Our review of the trial court's summary judgment decision is de novo. Prudential Prop. & Cas. Ins. Co. v. Boylan, 307 N.J. Super. 162, 167 (App. Div.), certif. denied, 154 N.J. 608 (1998). Using the Brill1 standard, we determine whether, giving the non-moving party the benefit of all favorable inferences, the undisputed material facts entitle the moving party to judgment. See Estate of Hanges v. Metro. Prop. & Cas. Ins. Co., 202 N.J. 369, 374 (2010). After reviewing the record, we find no basis to disturb Judge Coleman's decision.

On this appeal, plaintiff contends the evidence created an issue as to whether defendant "should have seen [p]laintiff prior to the impact and taken appropriate action to avoid the collision." He argues that because he ran across the "parking lane" as well as the eastbound lane of traffic, defendant should have had time to see plaintiff and stop his car before plaintiff arrived in the westbound lane of traffic. That argument is inconsistent with the evidence. According to Dente, plaintiff darted across the street in a flash, which she characterized as the length of time it took to snap her fingers. Further, plaintiff did not cross an empty parking "lane" in which he would be visible to defendant. He ran into the street from between two parked vehicles.

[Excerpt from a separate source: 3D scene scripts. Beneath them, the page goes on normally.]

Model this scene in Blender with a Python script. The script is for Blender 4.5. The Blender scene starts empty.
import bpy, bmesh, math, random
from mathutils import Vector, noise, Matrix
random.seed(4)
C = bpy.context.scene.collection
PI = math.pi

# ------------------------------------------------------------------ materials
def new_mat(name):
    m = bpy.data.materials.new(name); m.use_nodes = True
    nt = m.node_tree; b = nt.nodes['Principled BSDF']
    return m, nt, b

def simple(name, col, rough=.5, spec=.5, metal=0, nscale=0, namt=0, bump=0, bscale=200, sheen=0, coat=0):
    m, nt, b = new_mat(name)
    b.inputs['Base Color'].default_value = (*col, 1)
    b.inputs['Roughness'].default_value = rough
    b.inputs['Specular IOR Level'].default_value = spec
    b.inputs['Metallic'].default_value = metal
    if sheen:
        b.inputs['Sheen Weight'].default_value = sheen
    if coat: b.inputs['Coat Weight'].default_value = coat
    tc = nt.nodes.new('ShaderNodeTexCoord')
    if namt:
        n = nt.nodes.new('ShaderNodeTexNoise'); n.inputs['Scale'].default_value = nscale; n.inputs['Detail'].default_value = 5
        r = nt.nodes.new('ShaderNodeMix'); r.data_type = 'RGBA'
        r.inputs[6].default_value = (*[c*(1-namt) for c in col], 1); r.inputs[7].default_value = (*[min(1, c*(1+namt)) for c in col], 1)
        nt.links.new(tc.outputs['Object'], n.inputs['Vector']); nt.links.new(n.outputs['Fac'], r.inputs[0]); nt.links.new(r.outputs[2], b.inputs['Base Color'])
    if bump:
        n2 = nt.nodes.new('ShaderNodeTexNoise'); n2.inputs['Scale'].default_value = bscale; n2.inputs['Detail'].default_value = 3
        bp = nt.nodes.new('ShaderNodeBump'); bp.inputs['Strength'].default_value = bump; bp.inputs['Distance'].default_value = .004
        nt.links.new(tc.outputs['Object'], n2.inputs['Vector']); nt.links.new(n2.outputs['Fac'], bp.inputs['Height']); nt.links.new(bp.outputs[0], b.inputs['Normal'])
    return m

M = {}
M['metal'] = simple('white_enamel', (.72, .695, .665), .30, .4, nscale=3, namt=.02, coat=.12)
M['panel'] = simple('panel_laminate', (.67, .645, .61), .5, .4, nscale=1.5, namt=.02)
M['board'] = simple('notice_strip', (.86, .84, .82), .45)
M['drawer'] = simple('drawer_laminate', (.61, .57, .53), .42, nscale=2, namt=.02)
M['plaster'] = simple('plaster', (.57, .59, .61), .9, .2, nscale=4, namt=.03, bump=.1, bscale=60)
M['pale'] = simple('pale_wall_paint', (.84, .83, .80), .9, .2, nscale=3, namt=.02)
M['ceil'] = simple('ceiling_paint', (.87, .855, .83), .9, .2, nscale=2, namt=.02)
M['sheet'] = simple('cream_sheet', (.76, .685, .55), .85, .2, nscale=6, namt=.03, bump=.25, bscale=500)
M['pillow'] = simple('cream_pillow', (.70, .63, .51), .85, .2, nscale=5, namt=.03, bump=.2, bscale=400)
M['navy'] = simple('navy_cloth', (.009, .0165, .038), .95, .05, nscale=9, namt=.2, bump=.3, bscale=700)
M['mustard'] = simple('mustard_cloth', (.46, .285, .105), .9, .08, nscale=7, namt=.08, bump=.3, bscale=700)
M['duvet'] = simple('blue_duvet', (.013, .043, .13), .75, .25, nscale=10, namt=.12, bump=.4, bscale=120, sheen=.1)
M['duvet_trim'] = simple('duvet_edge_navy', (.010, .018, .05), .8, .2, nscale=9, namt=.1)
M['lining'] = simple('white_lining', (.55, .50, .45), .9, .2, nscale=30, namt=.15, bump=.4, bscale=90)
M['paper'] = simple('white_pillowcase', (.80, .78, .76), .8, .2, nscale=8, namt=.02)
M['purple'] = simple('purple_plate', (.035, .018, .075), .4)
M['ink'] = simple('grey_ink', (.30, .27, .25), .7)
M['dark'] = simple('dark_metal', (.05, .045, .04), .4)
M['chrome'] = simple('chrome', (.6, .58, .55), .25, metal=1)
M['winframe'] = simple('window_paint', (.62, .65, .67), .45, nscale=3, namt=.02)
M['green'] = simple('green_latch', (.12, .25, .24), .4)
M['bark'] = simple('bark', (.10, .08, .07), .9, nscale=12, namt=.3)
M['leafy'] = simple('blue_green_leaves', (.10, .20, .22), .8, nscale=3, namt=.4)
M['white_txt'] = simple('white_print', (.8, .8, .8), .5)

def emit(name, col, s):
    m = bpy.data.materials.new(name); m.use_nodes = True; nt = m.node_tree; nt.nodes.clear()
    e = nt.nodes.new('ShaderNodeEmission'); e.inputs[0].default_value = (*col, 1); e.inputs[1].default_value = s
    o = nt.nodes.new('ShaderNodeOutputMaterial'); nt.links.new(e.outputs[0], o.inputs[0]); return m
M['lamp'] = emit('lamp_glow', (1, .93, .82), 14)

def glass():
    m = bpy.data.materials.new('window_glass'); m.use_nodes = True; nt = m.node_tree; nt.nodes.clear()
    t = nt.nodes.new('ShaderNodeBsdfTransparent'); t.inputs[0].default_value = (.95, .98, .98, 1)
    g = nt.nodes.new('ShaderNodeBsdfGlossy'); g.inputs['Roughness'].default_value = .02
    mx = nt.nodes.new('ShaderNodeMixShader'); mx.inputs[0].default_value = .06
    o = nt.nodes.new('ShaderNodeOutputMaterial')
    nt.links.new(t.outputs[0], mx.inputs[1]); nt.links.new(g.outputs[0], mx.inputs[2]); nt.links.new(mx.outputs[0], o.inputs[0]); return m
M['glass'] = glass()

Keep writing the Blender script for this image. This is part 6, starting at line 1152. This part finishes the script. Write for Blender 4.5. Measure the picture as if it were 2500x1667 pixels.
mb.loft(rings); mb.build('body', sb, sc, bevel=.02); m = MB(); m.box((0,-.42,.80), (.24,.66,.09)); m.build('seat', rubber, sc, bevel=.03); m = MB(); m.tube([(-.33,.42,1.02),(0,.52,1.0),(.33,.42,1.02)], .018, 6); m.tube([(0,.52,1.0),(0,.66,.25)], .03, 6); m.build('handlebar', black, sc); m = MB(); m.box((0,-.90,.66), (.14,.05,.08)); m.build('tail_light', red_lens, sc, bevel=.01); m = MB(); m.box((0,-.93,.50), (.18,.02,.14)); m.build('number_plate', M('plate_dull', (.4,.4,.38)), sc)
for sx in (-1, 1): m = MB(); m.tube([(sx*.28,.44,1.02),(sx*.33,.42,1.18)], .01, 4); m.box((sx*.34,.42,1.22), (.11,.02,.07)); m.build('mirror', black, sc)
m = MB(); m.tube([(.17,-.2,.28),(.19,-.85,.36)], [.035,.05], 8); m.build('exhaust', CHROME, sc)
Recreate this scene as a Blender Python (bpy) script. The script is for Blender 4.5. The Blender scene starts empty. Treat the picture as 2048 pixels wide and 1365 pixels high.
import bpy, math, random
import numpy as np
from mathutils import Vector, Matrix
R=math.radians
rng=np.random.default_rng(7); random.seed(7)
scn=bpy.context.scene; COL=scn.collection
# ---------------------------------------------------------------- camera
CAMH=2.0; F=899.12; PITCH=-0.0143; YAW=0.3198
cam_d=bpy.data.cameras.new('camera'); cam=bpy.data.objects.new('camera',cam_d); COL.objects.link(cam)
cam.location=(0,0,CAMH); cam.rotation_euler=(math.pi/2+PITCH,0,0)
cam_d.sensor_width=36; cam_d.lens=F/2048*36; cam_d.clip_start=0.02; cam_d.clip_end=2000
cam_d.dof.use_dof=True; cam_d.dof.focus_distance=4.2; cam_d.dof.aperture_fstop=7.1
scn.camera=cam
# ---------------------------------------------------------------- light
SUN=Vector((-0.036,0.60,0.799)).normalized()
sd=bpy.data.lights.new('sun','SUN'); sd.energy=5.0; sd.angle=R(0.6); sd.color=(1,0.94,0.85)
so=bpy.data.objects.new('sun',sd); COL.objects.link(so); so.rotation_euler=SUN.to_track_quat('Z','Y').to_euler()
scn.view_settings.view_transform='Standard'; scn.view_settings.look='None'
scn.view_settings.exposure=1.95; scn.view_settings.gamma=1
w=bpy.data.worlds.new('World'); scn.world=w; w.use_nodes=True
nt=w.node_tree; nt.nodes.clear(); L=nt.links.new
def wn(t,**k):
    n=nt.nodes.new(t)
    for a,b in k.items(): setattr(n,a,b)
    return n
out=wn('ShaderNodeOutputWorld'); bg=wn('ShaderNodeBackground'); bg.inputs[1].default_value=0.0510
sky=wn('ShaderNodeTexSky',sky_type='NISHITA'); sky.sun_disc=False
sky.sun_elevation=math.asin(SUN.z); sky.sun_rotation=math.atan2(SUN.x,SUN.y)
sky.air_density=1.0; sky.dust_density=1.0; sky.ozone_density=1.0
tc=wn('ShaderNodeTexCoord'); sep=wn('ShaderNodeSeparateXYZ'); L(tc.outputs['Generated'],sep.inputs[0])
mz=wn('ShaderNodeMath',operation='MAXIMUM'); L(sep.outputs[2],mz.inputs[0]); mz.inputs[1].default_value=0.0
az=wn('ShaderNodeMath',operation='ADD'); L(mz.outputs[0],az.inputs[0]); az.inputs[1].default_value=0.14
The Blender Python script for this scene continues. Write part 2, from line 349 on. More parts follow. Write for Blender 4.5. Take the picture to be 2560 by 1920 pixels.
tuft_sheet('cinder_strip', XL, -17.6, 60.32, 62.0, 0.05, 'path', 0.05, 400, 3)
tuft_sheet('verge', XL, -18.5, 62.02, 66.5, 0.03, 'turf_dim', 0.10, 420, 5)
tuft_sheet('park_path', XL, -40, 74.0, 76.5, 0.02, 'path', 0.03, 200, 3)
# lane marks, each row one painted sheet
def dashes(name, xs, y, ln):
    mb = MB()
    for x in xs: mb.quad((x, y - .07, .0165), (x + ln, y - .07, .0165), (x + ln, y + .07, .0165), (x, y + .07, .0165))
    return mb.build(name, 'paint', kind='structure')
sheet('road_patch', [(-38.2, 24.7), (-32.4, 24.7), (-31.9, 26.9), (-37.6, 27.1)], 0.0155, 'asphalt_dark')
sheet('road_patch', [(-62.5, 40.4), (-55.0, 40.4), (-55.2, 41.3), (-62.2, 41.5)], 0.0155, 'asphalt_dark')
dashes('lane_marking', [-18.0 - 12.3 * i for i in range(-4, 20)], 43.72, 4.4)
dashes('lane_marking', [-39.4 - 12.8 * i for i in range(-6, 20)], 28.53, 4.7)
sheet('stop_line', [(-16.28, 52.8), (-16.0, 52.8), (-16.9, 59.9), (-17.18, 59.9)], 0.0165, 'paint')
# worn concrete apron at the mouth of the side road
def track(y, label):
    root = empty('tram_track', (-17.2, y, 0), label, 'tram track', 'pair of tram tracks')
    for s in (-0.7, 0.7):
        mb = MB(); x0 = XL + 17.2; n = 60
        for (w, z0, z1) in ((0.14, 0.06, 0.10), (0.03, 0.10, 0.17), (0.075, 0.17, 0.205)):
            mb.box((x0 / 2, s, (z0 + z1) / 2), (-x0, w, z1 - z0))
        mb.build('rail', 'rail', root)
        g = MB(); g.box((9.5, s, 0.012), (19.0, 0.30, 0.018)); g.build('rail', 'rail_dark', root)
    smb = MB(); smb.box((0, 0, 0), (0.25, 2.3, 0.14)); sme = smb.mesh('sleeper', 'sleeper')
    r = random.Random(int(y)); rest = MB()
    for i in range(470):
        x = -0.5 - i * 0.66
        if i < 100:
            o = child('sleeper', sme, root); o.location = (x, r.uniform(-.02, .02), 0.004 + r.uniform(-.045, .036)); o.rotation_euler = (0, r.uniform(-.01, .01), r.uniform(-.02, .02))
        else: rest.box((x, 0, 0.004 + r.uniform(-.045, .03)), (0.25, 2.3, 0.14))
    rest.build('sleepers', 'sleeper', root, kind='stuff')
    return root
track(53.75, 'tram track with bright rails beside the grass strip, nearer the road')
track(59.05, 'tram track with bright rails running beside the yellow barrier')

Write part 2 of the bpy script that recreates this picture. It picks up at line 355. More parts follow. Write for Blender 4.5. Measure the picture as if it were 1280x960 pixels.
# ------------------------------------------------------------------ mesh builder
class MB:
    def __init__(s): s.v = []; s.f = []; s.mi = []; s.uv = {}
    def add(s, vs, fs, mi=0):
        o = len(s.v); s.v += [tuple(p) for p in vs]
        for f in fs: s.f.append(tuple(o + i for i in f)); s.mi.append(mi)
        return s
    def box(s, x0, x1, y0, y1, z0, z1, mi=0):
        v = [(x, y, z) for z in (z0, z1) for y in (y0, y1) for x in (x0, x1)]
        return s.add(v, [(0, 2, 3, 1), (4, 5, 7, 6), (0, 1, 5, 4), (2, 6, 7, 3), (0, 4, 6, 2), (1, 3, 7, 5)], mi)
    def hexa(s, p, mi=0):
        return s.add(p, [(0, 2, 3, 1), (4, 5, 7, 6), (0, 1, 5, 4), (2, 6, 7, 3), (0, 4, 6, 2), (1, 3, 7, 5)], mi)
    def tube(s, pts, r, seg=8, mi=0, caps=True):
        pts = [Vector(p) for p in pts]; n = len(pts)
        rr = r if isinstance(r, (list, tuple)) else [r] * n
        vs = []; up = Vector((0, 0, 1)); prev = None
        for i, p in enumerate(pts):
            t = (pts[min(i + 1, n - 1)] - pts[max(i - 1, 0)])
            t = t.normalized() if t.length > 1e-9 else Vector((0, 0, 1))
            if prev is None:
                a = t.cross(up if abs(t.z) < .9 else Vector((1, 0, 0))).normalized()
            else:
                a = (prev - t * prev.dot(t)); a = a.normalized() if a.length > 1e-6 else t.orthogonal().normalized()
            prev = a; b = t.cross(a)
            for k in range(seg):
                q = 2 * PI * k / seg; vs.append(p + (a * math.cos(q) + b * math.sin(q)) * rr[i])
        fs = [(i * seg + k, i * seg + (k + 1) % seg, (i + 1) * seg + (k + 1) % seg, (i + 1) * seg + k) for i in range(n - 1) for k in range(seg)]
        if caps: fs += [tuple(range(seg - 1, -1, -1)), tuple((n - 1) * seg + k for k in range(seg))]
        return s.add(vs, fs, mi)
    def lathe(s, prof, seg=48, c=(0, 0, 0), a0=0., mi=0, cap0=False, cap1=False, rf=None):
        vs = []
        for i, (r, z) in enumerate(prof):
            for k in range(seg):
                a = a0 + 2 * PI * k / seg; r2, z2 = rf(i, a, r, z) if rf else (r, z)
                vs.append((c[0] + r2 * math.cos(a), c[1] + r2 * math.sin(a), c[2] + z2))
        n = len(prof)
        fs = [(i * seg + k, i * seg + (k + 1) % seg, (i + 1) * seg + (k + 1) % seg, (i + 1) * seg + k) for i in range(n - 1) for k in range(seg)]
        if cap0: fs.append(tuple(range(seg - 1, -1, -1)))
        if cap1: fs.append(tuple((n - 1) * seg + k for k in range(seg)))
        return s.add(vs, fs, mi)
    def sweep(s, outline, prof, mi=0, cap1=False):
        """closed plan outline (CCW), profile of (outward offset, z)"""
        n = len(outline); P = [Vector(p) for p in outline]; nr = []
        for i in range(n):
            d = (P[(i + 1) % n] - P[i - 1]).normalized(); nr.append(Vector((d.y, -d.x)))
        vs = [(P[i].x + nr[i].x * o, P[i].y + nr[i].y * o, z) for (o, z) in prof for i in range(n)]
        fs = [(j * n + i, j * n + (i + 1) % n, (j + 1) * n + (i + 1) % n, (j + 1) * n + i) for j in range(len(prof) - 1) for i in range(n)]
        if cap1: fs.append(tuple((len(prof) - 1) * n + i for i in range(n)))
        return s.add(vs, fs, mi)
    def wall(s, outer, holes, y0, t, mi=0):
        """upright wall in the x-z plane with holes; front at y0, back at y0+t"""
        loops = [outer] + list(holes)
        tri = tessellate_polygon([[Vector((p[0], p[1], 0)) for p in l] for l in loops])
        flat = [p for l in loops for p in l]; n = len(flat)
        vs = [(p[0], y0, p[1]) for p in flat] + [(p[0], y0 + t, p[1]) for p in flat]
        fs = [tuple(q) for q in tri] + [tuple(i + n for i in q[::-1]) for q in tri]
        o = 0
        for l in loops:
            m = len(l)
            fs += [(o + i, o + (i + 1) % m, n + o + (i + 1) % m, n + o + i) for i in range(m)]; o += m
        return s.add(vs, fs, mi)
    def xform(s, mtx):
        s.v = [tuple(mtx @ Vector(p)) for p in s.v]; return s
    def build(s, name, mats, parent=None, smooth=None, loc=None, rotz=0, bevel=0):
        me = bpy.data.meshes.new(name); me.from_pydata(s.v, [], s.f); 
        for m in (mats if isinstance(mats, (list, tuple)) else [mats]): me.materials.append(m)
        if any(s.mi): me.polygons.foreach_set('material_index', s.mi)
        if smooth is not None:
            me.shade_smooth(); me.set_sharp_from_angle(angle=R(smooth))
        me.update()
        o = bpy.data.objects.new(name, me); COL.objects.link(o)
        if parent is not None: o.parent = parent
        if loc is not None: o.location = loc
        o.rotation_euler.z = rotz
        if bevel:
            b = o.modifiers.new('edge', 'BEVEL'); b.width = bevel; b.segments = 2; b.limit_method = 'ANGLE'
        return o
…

Plaintiff also argues that there were material disputes of fact between defendant's description of the accident and Dente's version. While there were some minor differences, they were not material to the issue of whether defendant was negligent. Plaintiff's additional arguments, concerning inferences about defendant's speed of travel, are likewise without merit. There is no evidence from which lay jurors could conclude that defendant's car was traveling at an excessive rate of speed. See Rainaud v. Thorne, 64 N.J. Super. 271, 277-78 (App. Div. 1960), certif. denied, 34 N.J. 327 (1961).

In summary, it is clear that plaintiff caused this accident by heedlessly darting into the street from between parked vehicles, instead of looking out for oncoming traffic before entering the street or crossing at the cross-walk. Even viewing the record in the light most favorable to plaintiff, the undisputed evidence could not support a jury verdict in his favor. Therefore, summary judgment was properly granted for defendant. Estate of Hanges, supra, 202 N.J. at 374.

Affirmed.

 

 

1 Brill v. Guardian Life Ins. Co. of Am., 142 N.J. 520, 540 (1995).